Mars Volta, Perfect Circle Take Opposite Approaches To Unforgettable Performance
By Tommy Miller,

Last Tuesday's Mars Volta/A Perfect Circle show at Pepsi Coliseum started with opening act, the Mars Volta, packed into the middle of the rather large stage with what appeared to be a giant spider woman as their backdrop. All six members of the band then did exactly what I expected them to; they did what they felt like doing with no regard for pleasing anyone but themselves.

There was no pandering to the crowd that had come to see A Perfect Circle, or even to the people that owned the "Deloused in the Comatorium" disk. No, this was a not a set for sing-alongs or head bobbing along to your favorites. Instead it turned out to be a show that was reminiscent of an improvisational jazz jam.

The band was quick to start the show with an explosion of energy that seemed to make vocalist Cedric Bixler Zavala act as if he was being puppeteered. There was not a point from the opening note to the final ringing of the cymbals that he stood still. Whether it be running in place, doing front hand springs all over the stage, or doing what seemed to a tribute to the almighty James Brown, his feet never stopped shuffling. More impressive still is that he managed to hit the notes that has added such a signature sound to The Mars Volta.

Some ticket holders might have felt cheated because The Mars Volta only ventured in to three songs off of their disk. I, on the other hand, felt a bit "privileged," if you will. I felt like I was watching a one-of-a-kind performance, as I couldn't imagine how the band could ever duplicate the jams that they had just managed to pull off right in front of me.

If there was anything wrong with the set that The Mars Volta played, it was the sound. From where I was sitting I couldn't hear the bass guitar at all and I thought the auxiliary percussion could have been turned down a little.
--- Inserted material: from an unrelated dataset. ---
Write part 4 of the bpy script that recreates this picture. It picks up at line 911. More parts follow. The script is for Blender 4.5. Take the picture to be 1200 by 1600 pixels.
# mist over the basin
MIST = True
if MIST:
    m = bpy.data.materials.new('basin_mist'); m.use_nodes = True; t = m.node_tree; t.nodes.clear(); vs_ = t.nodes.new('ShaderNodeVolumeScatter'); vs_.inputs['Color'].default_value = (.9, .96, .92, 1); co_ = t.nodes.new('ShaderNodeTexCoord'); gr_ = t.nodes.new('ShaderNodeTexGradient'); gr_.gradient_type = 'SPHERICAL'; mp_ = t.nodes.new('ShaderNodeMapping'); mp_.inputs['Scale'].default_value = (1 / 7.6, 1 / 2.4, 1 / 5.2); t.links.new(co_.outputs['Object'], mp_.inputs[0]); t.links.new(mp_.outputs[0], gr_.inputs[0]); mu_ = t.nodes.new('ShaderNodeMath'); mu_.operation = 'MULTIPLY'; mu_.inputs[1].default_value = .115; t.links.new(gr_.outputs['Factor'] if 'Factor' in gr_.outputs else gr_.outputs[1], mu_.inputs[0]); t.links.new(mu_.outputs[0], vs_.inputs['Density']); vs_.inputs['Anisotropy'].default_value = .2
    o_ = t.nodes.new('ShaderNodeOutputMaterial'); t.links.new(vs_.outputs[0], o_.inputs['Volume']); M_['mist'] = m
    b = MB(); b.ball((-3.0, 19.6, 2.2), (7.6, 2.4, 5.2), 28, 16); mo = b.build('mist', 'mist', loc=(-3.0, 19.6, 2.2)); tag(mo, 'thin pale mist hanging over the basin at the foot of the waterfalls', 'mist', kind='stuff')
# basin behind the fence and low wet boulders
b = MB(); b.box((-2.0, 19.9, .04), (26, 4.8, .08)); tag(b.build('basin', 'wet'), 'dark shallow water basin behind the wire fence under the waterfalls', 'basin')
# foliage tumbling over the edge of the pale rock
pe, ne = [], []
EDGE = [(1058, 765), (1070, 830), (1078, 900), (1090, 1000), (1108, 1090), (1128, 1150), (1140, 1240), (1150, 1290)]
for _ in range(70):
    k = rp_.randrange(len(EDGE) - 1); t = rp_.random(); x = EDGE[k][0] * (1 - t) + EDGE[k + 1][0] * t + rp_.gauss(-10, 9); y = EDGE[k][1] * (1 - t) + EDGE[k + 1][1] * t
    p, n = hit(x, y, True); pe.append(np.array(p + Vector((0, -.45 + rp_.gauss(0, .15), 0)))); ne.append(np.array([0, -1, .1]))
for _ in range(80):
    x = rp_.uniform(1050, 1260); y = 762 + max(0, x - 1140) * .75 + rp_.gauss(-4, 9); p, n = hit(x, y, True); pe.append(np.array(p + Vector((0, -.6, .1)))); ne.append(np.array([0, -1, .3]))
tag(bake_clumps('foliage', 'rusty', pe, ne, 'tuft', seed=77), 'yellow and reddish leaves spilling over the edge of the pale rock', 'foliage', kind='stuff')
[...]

At times I felt like I might have been missing some of that sound. I don't, however, blame the sound issues on the band. A show like this calls for a good mix, as everyone is doing something that is important to the jam.

I will be the first person to admit that I wasn't sure where A Perfect Circle was going to go musically after they added Jeordie White and James Iha to their lineup. I might have even been a little bit worried. But when it comes right down to brass tax, vocalist Maynard James Keenan is only going to surround himself with musicians that he feels can get the job done musically and creatively. I should have known that from the get go. The show came off as a testament to the quality of the band.

The band sounded thick and the vocal harmonies, specifically White's, added a nice sonic layer that a lot of bands might not be able to duplicate with only having one singer. The sound was so close to their album's sound in places that the songs seemed to inspire a coliseum wide karaoke session. I know that I participated.

Keenan, who was celebrating his 40th birthday during the show, came across as powerful on stage as he does on CD. Perhaps the oddest, and most interesting thing, about Maynard's stage show was that the light never hit him when he was standing out in front of his silk screen that he began the show standing behind, except to do his magic trick for his birthday.

A Perfect Circle also features Josh Freese, arguably the hardest-working drummer in rock today, who played the entire set with a broken knee. The injury limited his ability to play double bass. Fortunately, he played anything that he would have normally played on double bass on floor toms instead. Honestly I was none the wiser about the change and I am not sure anyone else was either.

If A Perfect Circle has any flaws at all live, it's that they have tried to make everything sound album perfect. While most of the time such perfection makes for good performance, doing everything spot on perfect can really expose mistakes when they occur. Case in point: there were one or two vocal harmonies that really made my ears prick up like a dog that has just heard a car slam on its brakes. Mind you, this was only for moments at a time, then it was back to being album perfect.